2. A 12 point Allen wrench, this one is made by KD, part number 2305.  If you get the KD tool, use a cut-off saw to shorten it as shown and then grind the cut end smooth.  You hold the tool with a 13 mm wrench.

3  A5 mm Allen wrench with 3/8 drive socket - get a good quality tool, and you may avoid stripping the M6 screws.

4. Belt tension gauge, Gates part number 91107.

5. 24 mm box end wrench

Procedure - measure tension with the tension gauge and see what belt (if any) needs to be tightened.  Specs are at least 15 - 23 Kg cold, at least 20 -28 hot.  For a new belt tension is 23-25 Kg cold, 28-40 Kg hot.

Don't be cheap, buy the tension gauge - it will save you a lot of hassle for only $10.

Presuming belts need to be tightened, use the 12 point Allen wrench to hold the alternator shaft, and the 24 mm box end wrench to loosen the nut (it is right hand thread, but may be very tight).  Use a second wrench on the 13 mm wrench if needed.

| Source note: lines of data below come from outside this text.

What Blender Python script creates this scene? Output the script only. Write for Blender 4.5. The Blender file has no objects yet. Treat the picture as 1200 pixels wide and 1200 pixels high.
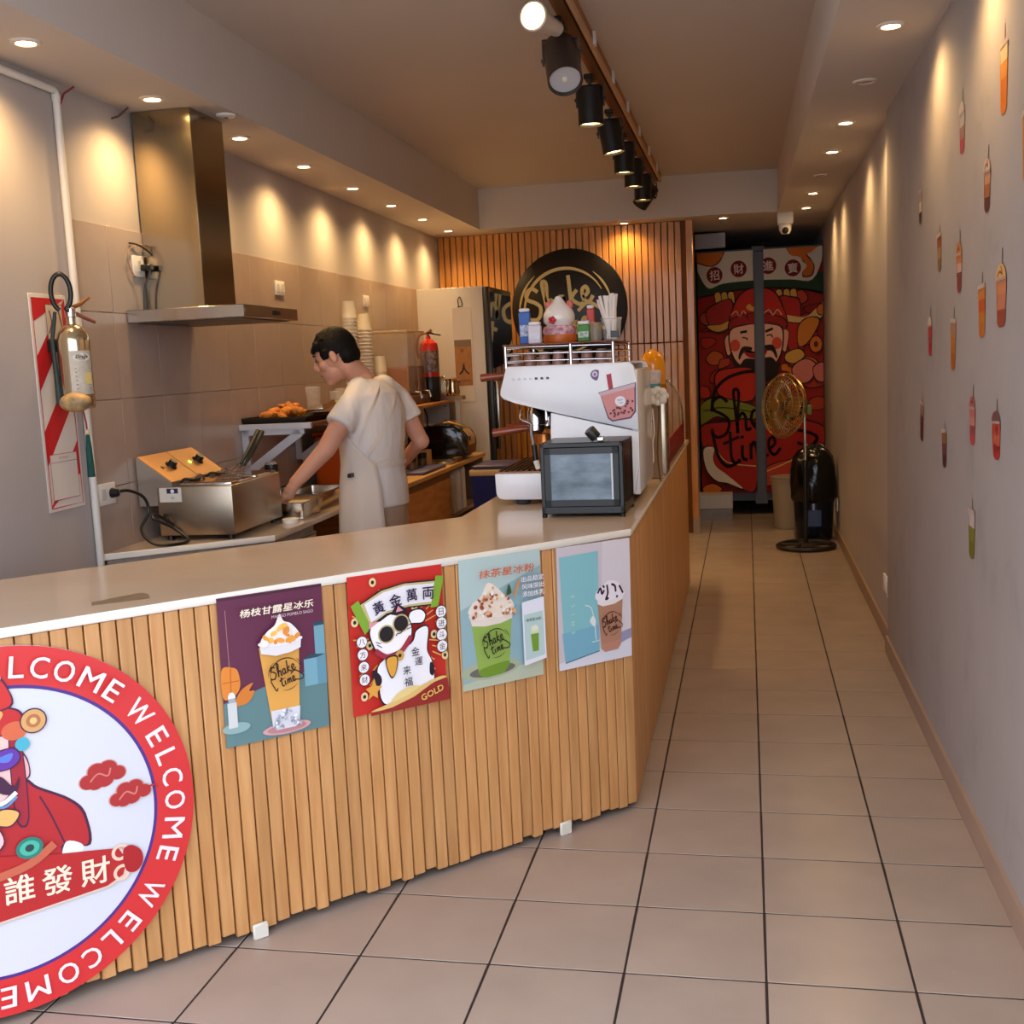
import bpy, bmesh, math, random
import numpy as np
from mathutils import Vector, Matrix, Euler
random.seed(7)
S = bpy.context.scene
COL = S.collection
PI = math.pi

# ------------------------------------------------------------------ camera
def cam_axes(yaw, pitch, roll):
    f = Vector((-math.sin(yaw)*math.cos(pitch), math.cos(yaw)*math.cos(pitch), math.sin(pitch)))
    r = Vector((math.cos(yaw), math.sin(yaw), 0)); u = r.cross(f)
    return r*math.cos(roll)+u*math.sin(roll), u*math.cos(roll)-r*math.sin(roll), f
cr, cu, cf = cam_axes(0.209269, -0.133399, -0.047043)
cd = bpy.data.cameras.new('camera'); cam = bpy.data.objects.new('camera', cd); COL.objects.link(cam)
cd.sensor_width = 36; cd.lens = 1319.98/1200*36; cd.clip_start = 0.05
cam.matrix_world = Matrix(((cr.x, cu.x, -cf.x, 0), (cr.y, cu.y, -cf.y, 0), (cr.z, cu.z, -cf.z, 1.49618), (0, 0, 0, 1)))
S.camera = cam

# ------------------------------------------------------------------ daylight from the open shop front, exposure
W = bpy.data.worlds.new('overcast_sky'); S.world = W; W.use_nodes = True
bg = W.node_tree.nodes['Background']
bg.inputs[0].default_value = (0.82, 0.89, 1.0, 1); bg.inputs[1].default_value = 3.0
sd = bpy.data.lights.new('sun', 'SUN'); sd.energy = 5.0; sd.angle = 0.009; sd.color = (1.0, 0.95, 0.88)
sun = bpy.data.objects.new('sun', sd); COL.objects.link(sun); sun.location = (0, 6, 12)
sun.rotation_euler = Vector((0.15, -0.66, -0.76)).to_track_quat('-Z', 'Y').to_euler()   # high behind the shop: lights only the street outside
S.view_settings.view_transform = 'Standard'; S.view_settings.look = 'None'
S.view_settings.gamma = 1; S.view_settings.use_curve_mapping = False
S.view_settings.exposure = 0.27
S.cycles.max_bounces = 8; S.cycles.diffuse_bounces = 4; S.cycles.glossy_bounces = 4
S.cycles.transmission_bounces = 6; S.cycles.transparent_max_bounces = 8
S.cycles.caustics_reflective = False; S.cycles.caustics_refractive = False
S.cycles.sample_clamp_indirect = 4.0
SPOT_W = 27.0        # downlights
TRACK_W = 26.0       # track heads
WARM = (1.0, 0.63, 0.26)

# ------------------------------------------------------------------ helpers
def lin(c):
    o = []
    for x in c:
        x /= 255.0
        o.append(x/12.92 if x <= 0.04045 else ((x+0.055)/1.055)**2.4)
    return (o[0], o[1], o[2], 1)
MATS = {}
def mat(name, rgb, rough=0.5, metal=0.0, var=0.0, vscale=6.0, stretch=None, bump=0.0, bscale=60.0, coat=0.0,
        trans=0.0, emit=0.0, rand=0.0, ior=1.45, rgb2=None, spec=0.5, alpha=1.0, dirt=0.0):
    if name in MATS: return MATS[name]
    m = bpy.data.materials.new(name); m.use_nodes = True; MATS[name] = m
    nt = m.node_tree; b = nt.nodes['Principled BSDF']; c = lin(rgb)
    b.inputs['Base Color'].default_value = c; b.inputs['Roughness'].default_value = rough
    b.inputs['Metallic'].default_value = metal; b.inputs['IOR'].default_value = ior
    b.inputs['Specular IOR Level'].default_value = spec
    b.inputs['Coat Weight'].default_value = coat; b.inputs['Transmission Weight'].default_value = trans
    b.inputs['Alpha'].default_value = alpha
    if emit: b.inputs['Emission Color'].default_value = c; b.inputs['Emission Strength'].default_value = emit
    N, Lk = nt.nodes.new, nt.links.new
    if var or rand or bump or dirt:
        tc = N('ShaderNodeTexCoord'); mp = N('ShaderNodeMapping')
        if stretch: mp.inputs['Scale'].default_value = stretch
        Lk(tc.outputs['Object'], mp.inputs['Vector'])
        oi = N('ShaderNodeObjectInfo')
        if rand:
            sc = N('ShaderNodeVectorMath'); sc.operation = 'SCALE'; sc.inputs[0].default_value = (37, 53, 71)
            Lk(oi.outputs['Random'], sc.inputs['Scale']); Lk(sc.outputs[0], mp.inputs['Location'])
    col = None
    if var or rand:
        nz = N('ShaderNodeTexNoise'); nz.inputs['Scale'].default_value = vscale; nz.inputs['Detail'].default_value = 4
        Lk(mp.outputs[0], nz.inputs['Vector'])
        mx = N('ShaderNodeMix'); mx.data_type = 'RGBA'
        c2 = lin(rgb2) if rgb2 else tuple(min(1, x*(1-var)) for x in c[:3])+(1,)
        c1 = c if rgb2 else tuple(min(1, x*(1+var*0.6)) for x in c[:3])+(1,)
        mx.inputs[6].default_value = c1; mx.inputs[7].default_value = c2
        rp = N('ShaderNodeMapRange'); rp.inputs[1].default_value = 0.3; rp.inputs[2].default_value = 0.7
        Lk(nz.outputs[0], rp.inputs[0]); Lk(rp.outputs[0], mx.inputs[0]); col = mx.outputs[2]
        if rand:
            hs = N('ShaderNodeHueSaturation'); mr = N('ShaderNodeMapRange')
            mr.inputs[3].default_value = 1-rand; mr.inputs[4].default_value = 1+rand
            Lk(oi.outputs['Random'], mr.inputs[0]); Lk(mr.outputs[0], hs.inputs['Value']); Lk(col, hs.inputs['Color']); col = hs.outputs[0]
    if dirt:
        nd = N('ShaderNodeTexNoise'); nd.inputs['Scale'].default_value = 3.0; nd.inputs['Detail'].default_value = 8; nd.inputs['Roughness'].default_value = 0.7
        Lk(tc.outputs['Object'], nd.inputs['Vector'])
        rd = N('ShaderNodeMapRange'); rd.inputs[1].default_value = 0.55; rd.inputs[2].default_value = 0.8
        rd.inputs[4].default_value = dirt
        Lk(nd.outputs[0], rd.inputs[0])
        md = N('ShaderNodeMix'); md.data_type = 'RGBA'; md.inputs[7].default_value = tuple(x*0.55 for x in c[:3])+(1,)
        if col: Lk(col, md.inputs[6])
        else: md.inputs[6].default_value = c
        Lk(rd.outputs[0], md.inputs[0]); col = md.outputs[2]
    if col: Lk(col, b.inputs['Base Color'])
    if bump:
        nb = N('ShaderNodeTexNoise'); nb.inputs['Scale'].default_value = bscale; nb.inputs['Detail'].default_value = 3
        Lk(mp.outputs[0], nb.inputs['Vector']); bp = N('ShaderNodeBump'); bp.inputs['Strength'].default_value = bump
        bp.inputs['Distance'].default_value = 0.01
        Lk(nb.outputs[0], bp.inputs['Height']); Lk(bp.outputs[0], b.inputs['Normal'])
    return m
def ink(rgb, rough=0.45):
    return mat('ink_%02x%02x%02x' % tuple(int(x) for x in rgb), rgb, rough)

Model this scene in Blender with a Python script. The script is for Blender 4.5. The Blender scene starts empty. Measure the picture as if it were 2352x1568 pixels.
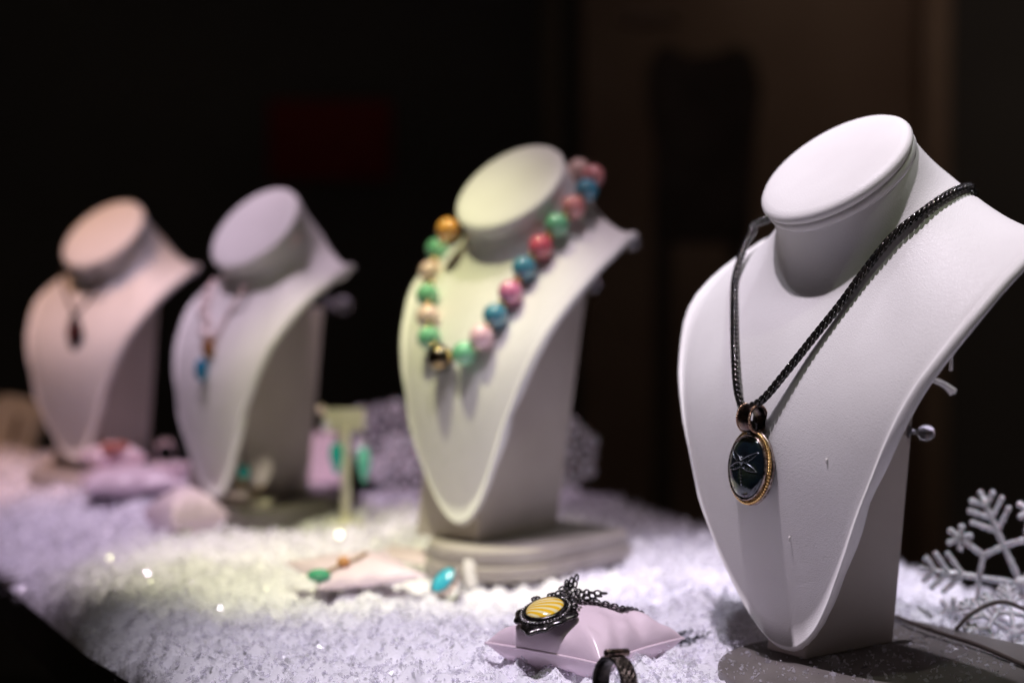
import bpy, math, random
import numpy as np
from mathutils import Vector, Matrix
from mathutils.bvhtree import BVHTree
random.seed(7); rng = np.random.default_rng(7)
sc = bpy.context.scene
COL = sc.collection
R = math.radians

# ------------------------------------------------------------------ camera, world, lamps, exposure
F = 3593.0; CU, CV = 1176.0, 784.0; CZ = 0.222            # a 55 mm lens seen on a 2352 x 1568 sheet
PITCH = math.atan((784 - 650) / F)
cam = bpy.data.cameras.new('camera'); camo = bpy.data.objects.new('camera', cam); COL.objects.link(camo)
camo.location = (0, 0, CZ); camo.rotation_euler = (math.pi / 2 - PITCH, 0, 0)
cam.lens = 36 * F / 2352; cam.sensor_width = 36; cam.clip_start = 0.02; cam.clip_end = 60
cam.dof.use_dof = True; cam.dof.focus_distance = 0.868; cam.dof.aperture_fstop = 2.9
sc.camera = camo
wd = bpy.data.worlds.new('World'); sc.world = wd; wd.use_nodes = True
bgn = wd.node_tree.nodes['Background']; bgn.inputs[0].default_value = (1.0, 0.80, 0.62, 1); bgn.inputs[1].default_value = 0.022
sc.view_settings.view_transform = 'Standard'; sc.view_settings.look = 'None'
sc.view_settings.exposure = 0; sc.view_settings.gamma = 1; sc.view_settings.use_curve_mapping = False
sc.cycles.use_denoising = True
sc.cycles.use_adaptive_sampling = True; sc.cycles.adaptive_threshold = 0.01
sc.cycles.sample_clamp_indirect = 4; sc.cycles.max_bounces = 8; sc.cycles.transparent_max_bounces = 16
sc.cycles.caustics_reflective = False; sc.cycles.caustics_refractive = False
sc.cycles.blur_glossy = 0.5

def spot(name, loc, target, power, color, cone, blend, size):
    l = bpy.data.lights.new(name, 'SPOT'); l.energy = power; l.color = color
    l.spot_size = R(cone); l.spot_blend = blend; l.shadow_soft_size = size
    o = bpy.data.objects.new(name, l); COL.objects.link(o); o.location = loc
    o.rotation_euler = (Vector(target) - Vector(loc)).to_track_quat('-Z', 'Y').to_euler()
spot('key_spot', (-0.055, 0.74, 1.10), (0.15, 0.89, 0.13), 35, (0.98, 0.87, 1.0), 48, 0.85, 0.013)
spot('snow_spot', (-0.10, 0.84, 1.05), (0.010, 0.96, 0.0), 9, (0.92, 0.88, 1.0), 36, 0.9, 0.012)
spot('front_spot', (0.32, 0.60, 1.00), (0.16, 0.90, 0.08), 3.5, (0.90, 1.0, 0.72), 46, 0.8, 0.012)
spot('pool_spot', (-0.24, 1.02, 1.15), (-0.115, 1.225, 0.05), 50, (1.0, 0.99, 0.54), 26, 0.95, 0.010)
spot('pink_spot', (0.10, 1.02, 1.20), (0.065, 1.24, 0.2), 15, (1.0, 0.80, 0.90), 27, 0.85, 0.010)
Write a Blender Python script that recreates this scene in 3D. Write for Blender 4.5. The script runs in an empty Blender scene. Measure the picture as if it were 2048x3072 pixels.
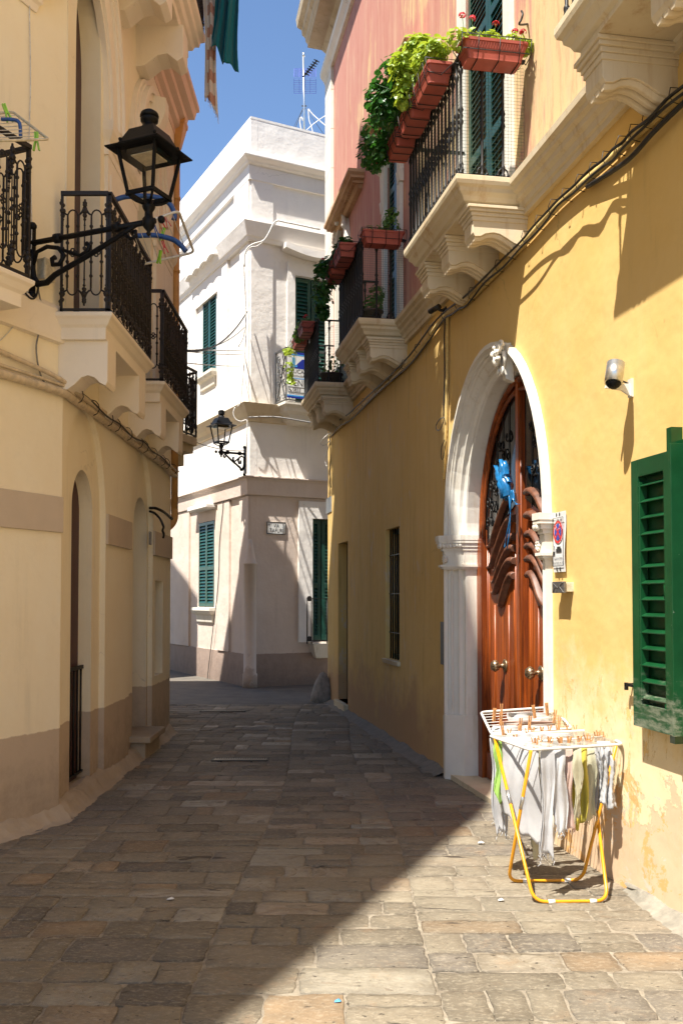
import bpy, bmesh, math, random
from mathutils import Vector, Matrix
from mathutils.geometry import tessellate_polygon
rnd = random.Random(7)
R = math.radians
sc = bpy.context.scene
col = sc.collection
# ------------------------------------------------------------------ camera
FPX, TILT, EYE = 2900.0, R(2.0), 1.6          # focal length in photo pixels, upward tilt, eye height
PPV = 1797 - FPX*math.tan(TILT)               # photo row of the optical axis
cam_d = bpy.data.cameras.new("camera")
cam_d.sensor_fit = 'AUTO'; cam_d.sensor_width = 36
cam_d.lens = FPX/3072*36
cam_d.shift_y = (PPV-1536)/3072
cam_d.clip_start = .05; cam_d.clip_end = 3000
cam = bpy.data.objects.new("camera", cam_d); col.objects.link(cam)
cam.location = (0, 0, EYE); cam.rotation_euler = (R(90)+TILT, 0, 0)
sc.camera = cam
# ------------------------------------------------------------------ world, sun
SUNH = (.635, .773); ELEV = R(61.8)           # horizontal travel direction of the light, elevation
w = bpy.data.worlds.new("World"); sc.world = w; w.use_nodes = True
nt = w.node_tree; nt.nodes.clear()
sky = nt.nodes.new('ShaderNodeTexSky'); sky.sky_type = 'NISHITA'; sky.sun_disc = False
sky.sun_elevation = ELEV; sky.sun_rotation = math.atan2(-SUNH[0], -SUNH[1])
sky.air_density = 1.0; sky.dust_density = 0; sky.ozone_density = 4.5
bg = nt.nodes.new('ShaderNodeBackground'); bg.inputs[1].default_value = .095
wo = nt.nodes.new('ShaderNodeOutputWorld')
nt.links.new(sky.outputs[0], bg.inputs[0]); nt.links.new(bg.outputs[0], wo.inputs[0])
sd = bpy.data.lights.new("sun", 'SUN'); sd.energy = 5.0; sd.angle = R(.53); sd.color = (1, .955, .87)
sun = bpy.data.objects.new("sun", sd); col.objects.link(sun); sun.location = (-10, -10, 20)
dv = Vector((SUNH[0]*math.cos(ELEV), SUNH[1]*math.cos(ELEV), -math.sin(ELEV)))
sun.rotation_euler = dv.to_track_quat('-Z', 'Y').to_euler()
vs = sc.view_settings
vs.view_transform = 'Standard'; vs.look = 'None'; vs.gamma = 1; vs.use_curve_mapping = False
vs.exposure = 1.15
sc.cycles.diffuse_bounces = 3; sc.cycles.max_bounces = 10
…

When loose, remove nut, backing plate, outer pulley half and shims, remove belt, remove inner pulley half and shims, remove rear backing plate.

Now, check the inner belt again (the one that drives the fan).  Presuming it's too loose, then:

remove the 3 M6 screws.  Use the 5 mm Allen and a 3/8 in socket.  A regular allen wrench will probably strip the screw heads, with the socket drive you have a chance. Ok, so you stripped one or more heads.  Try grabbing with vice grips - that may work. Nope, that didn't work either - get a 1/4 inch cold chisel and a ball peen hammer - drive the screw in the CCW direction by cutting into it with the chisel at about 45 degrees from tangent. If that doesn't work, just cut the head off with the cold chisel and unscrew the remainder with pliers. Now, see why I said you needed some spare screws?

After removing the 3 screws and calming down, remove the shims, the outer pulley half, and one inner shim.

Put the outer pulley half back, then the shims, then the M6 screws. Tighten the screws uniformly.  Crank the engine over a few times (if it starts, turn it off right away) and then measure the tension with the gauge.  If it's ok, proceed, if not, undo the screws and remove another shim, and try again.

Note that there are two thickness of shims, 0.5 and 0.7 mm.  The 0.7 mm shim has a 2 mm hole drilled in it.  My car had only 0.7 mm shims new from the factory.

Once you have gotten the inner belt properly tensioned, then do the outer belt.  Put the backing plate, inner pulley half, and one less shims than you took out on the shaft, then the belt, then the outer pulley half, the rest of the shims, and the 24 mm nut.

Tighten the nut to 50 ± 5 Nm (that's pretty darned tight).  Start the engine, shut it back off and test the tension of the belt.

Put the left over bolts and stuff into your tool kit that you carry with you.